Folha de S. Paulo


Editorial: Incoerência americana

Fechar Guantánamo. Barack Obama prometeu fazê-lo em 2008, quando disputava seu primeiro mandato como presidente dos EUA, supostamente o cargo mais poderoso do mundo.

Seis anos e duas eleições depois, o campo de prisioneiros continua em funcionamento, contradizendo os valores democráticos dos quais os americanos tanto se vangloriam.

Alguns dos 136 detidos (número que resta após o envio de seis deles para o Uruguai) estão presos há mais de uma década sem acusação formal. São, entretanto, considerados "perigosos demais".

Guantánamo converteu-se num labirinto jurídico. Em primeiro lugar, os internos estão presos numa dupla condição: como combatentes e como suspeitos de terrorismo.

A primeira figura, chamada de detenção prospectiva, já foi aplicada por vários países em diversas guerras. Inimigos capturados, sem nenhum tipo de julgamento, são mantidos num campo de internamento até o fim do conflito, para que não voltem a combater. Terminado o confronto, são libertados.
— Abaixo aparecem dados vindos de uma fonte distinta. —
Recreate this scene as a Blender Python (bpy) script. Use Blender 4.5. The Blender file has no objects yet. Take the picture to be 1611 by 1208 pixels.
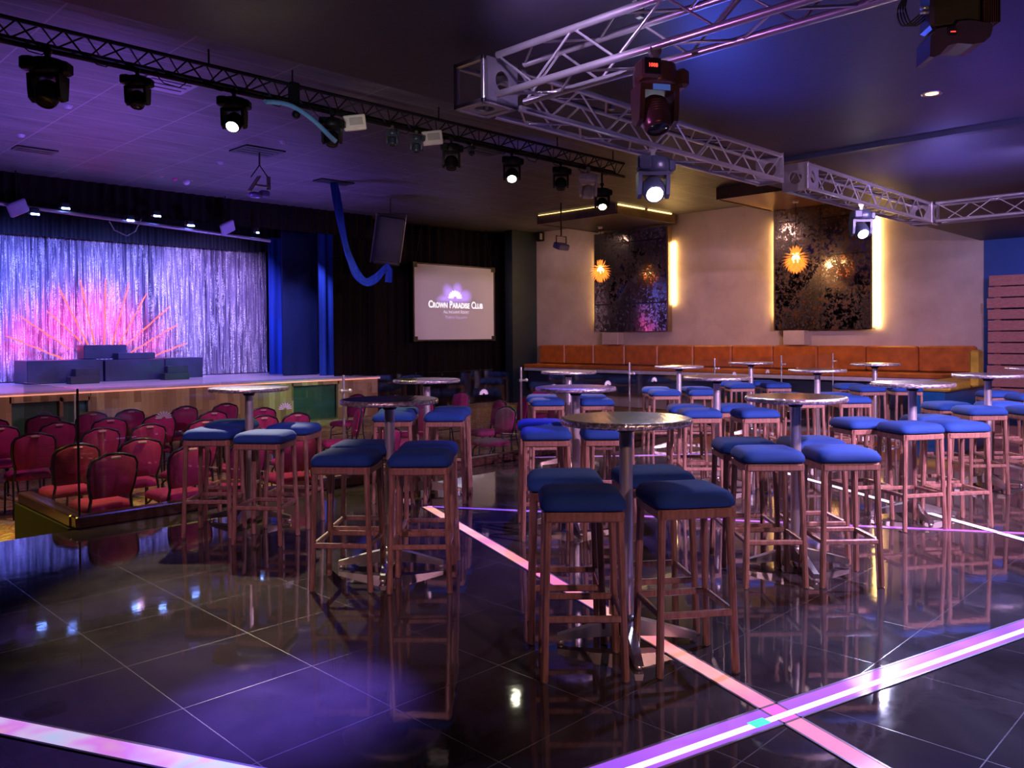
import bpy, math, random
from mathutils import Vector, Matrix
random.seed(7)
S = bpy.context.scene
COL = S.collection
PI = math.pi
# ------------------------------------------------------------------ camera
YAW, PIT, ROL, FPX, CYP, CAMH = math.radians(45.2212), math.radians(0.8809), math.radians(-0.4291), 1293.0, 550.0, 1.4933
def cam_axes():
    fw = Vector((math.sin(YAW), math.cos(YAW), 0)); rt = Vector((math.cos(YAW), -math.sin(YAW), 0)); up = Vector((0, 0, 1))
    f2 = fw*math.cos(PIT) - up*math.sin(PIT); u2 = up*math.cos(PIT) + fw*math.sin(PIT)
    r3 = rt*math.cos(ROL) + u2*math.sin(ROL); u3 = u2*math.cos(ROL) - rt*math.sin(ROL)
    return r3, u3, f2
CR, CU, CF = cam_axes()
cam = bpy.data.objects.new('camera', bpy.data.cameras.new('camera')); COL.objects.link(cam)
cam.matrix_world = Matrix(((CR.x, CU.x, -CF.x, 0), (CR.y, CU.y, -CF.y, 0), (CR.z, CU.z, -CF.z, CAMH), (0, 0, 0, 1)))
cam.data.sensor_width = 36.0; cam.data.lens = FPX/1611*36; cam.data.shift_y = -(604-CYP)/1611
cam.data.clip_start = 0.05; cam.data.clip_end = 200
S.camera = cam
S.view_settings.view_transform = 'Standard'; S.view_settings.look = 'None'
S.view_settings.exposure = 0.0; S.view_settings.gamma = 1.0; S.view_settings.use_curve_mapping = False
# ------------------------------------------------------------------ world
w = bpy.data.worlds.new('world'); S.world = w; w.use_nodes = True
w.node_tree.nodes['Background'].inputs[0].default_value = (0.16, 0.11, 0.30, 1)
w.node_tree.nodes['Background'].inputs[1].default_value = 0.05
# ------------------------------------------------------------------ lights of the room and added fill spots
def spot(loc, target, color, energy, deg=60, blend=0.6, rad=0.06, name='spot_beam'):
    L = bpy.data.lights.new(name, 'SPOT'); L.energy = energy; L.color = color
    L.spot_size = math.radians(deg); L.spot_blend = blend; L.shadow_soft_size = rad
    o = bpy.data.objects.new(name, L); COL.objects.link(o); o.location = loc
    d = Vector(target) - Vector(loc); o.rotation_euler = d.to_track_quat('-Z', 'Y').to_euler()
    return o
def point(loc, color, energy, rad=0.08, name='lamp_bulb'):
    L = bpy.data.lights.new(name, 'POINT'); L.energy = energy; L.color = color; L.shadow_soft_size = rad
    o = bpy.data.objects.new(name, L); COL.objects.link(o); o.location = loc
    return o
PURP = (0.42, 0.2, 1.0); BLUE = (0.06, 0.12, 1.0); PINK = (1.0, 0.33, 0.52); WARM = (1.0, 0.62, 0.33); LILA = (0.72, 0.5, 1.0)
GOLD = (1.0, 0.66, 0.22); WHITE = (1.0, 0.95, 0.85)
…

A chamada guerra ao terror, contudo, não é um conflito clássico. Não se vislumbra um término oficial para ela. Os militantes ficam presos indefinidamente, mas os EUA não lhes concedem o estatuto de soldados inimigos, o que ao menos os poria sob proteção das convenções de Genebra.

A segunda figura, detenção retrospectiva, se assemelha a casos criminais costumeiros. Os suspeitos teriam de ser formalmente acusados por delitos, seus defensores precisariam ter acesso às provas e deveria haver um julgamento justo.
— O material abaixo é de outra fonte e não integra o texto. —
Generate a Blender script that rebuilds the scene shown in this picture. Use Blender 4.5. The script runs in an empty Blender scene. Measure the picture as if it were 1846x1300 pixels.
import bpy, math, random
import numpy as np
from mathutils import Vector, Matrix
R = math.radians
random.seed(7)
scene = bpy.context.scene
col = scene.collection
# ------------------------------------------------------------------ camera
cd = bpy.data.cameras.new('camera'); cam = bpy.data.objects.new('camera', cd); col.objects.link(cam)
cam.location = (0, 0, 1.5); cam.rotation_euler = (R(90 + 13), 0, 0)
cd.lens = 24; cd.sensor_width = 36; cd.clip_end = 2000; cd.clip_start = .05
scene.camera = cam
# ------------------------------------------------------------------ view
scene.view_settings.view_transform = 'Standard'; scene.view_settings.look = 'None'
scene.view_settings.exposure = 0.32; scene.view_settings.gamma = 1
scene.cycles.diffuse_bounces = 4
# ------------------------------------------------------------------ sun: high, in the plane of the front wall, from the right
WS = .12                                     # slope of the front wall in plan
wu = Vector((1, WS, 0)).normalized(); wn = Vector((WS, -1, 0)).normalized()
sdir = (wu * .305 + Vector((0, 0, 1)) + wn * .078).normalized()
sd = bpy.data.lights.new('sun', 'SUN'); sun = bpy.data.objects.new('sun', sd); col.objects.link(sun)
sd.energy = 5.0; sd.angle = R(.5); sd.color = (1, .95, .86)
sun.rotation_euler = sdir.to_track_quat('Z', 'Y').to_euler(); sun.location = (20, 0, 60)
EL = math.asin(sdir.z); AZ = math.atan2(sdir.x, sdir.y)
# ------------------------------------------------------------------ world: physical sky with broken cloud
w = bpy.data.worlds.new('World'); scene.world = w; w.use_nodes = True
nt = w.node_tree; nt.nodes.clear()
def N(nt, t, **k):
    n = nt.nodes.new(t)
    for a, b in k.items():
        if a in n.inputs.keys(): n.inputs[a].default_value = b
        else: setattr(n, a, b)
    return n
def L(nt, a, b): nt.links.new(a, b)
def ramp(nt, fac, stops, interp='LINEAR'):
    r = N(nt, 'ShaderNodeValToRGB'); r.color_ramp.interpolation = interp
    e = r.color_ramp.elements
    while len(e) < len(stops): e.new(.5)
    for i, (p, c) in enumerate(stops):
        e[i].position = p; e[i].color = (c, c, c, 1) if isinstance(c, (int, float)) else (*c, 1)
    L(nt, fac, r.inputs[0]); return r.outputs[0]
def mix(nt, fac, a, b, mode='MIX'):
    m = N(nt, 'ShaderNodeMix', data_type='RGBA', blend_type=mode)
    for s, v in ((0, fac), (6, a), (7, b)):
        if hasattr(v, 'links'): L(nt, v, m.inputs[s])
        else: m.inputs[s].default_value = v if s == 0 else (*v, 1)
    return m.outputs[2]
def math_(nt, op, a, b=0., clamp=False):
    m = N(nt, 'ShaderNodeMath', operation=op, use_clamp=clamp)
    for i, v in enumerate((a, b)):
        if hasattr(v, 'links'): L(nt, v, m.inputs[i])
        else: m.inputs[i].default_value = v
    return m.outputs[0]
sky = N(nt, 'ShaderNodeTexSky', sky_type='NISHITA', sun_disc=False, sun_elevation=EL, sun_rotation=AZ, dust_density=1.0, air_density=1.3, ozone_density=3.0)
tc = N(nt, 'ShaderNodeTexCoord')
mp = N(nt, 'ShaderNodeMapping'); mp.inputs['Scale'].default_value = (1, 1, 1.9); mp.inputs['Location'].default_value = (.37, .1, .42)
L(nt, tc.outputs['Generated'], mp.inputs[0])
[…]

O problema é que, para um bom número de prisioneiros de Guantánamo, ou não há provas suficientes para a condenação, ou elas foram obtidas por meios ilegais (tortura), ou se teme apresentá-las numa corte, pois acabariam revelando a identidade de agentes infiltrados.

As agências de segurança afirmam que, soltos, muitos voltariam a engajar-se no combate aos EUA.
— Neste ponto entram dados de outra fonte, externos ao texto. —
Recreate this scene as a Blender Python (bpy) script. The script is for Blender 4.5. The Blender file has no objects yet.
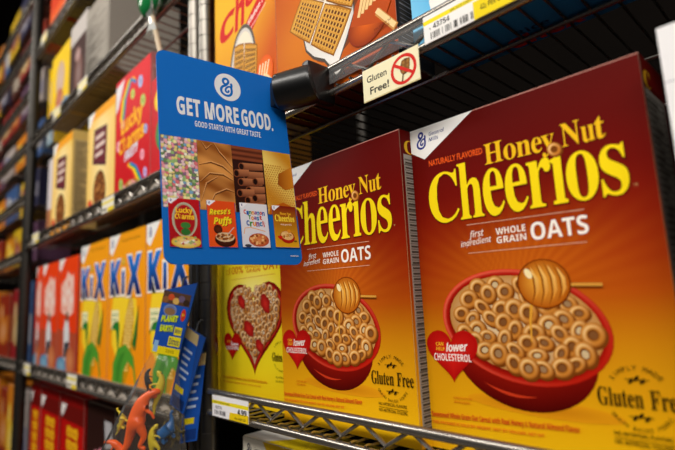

O Congresso americano, dominado pela oposição, faz o máximo para complicar a vida de Obama, o que inclui sabotar todas as tentativas de resolver ou atenuar o imbróglio. Daí a longevidade desse sistema de exceção, que não condiz com as tradições dos EUA.

O dano que Guantánamo traz à imagem do país é tamanho que cabe perguntar se não seria preferível soltar de uma vez todos os presos. Grupos radicais não enfrentam dificuldades em recrutar outros jihadistas, afinal. Os EUA poderiam ao menos proclamar de forma mais crível que defendem valores democráticos contra a barbárie.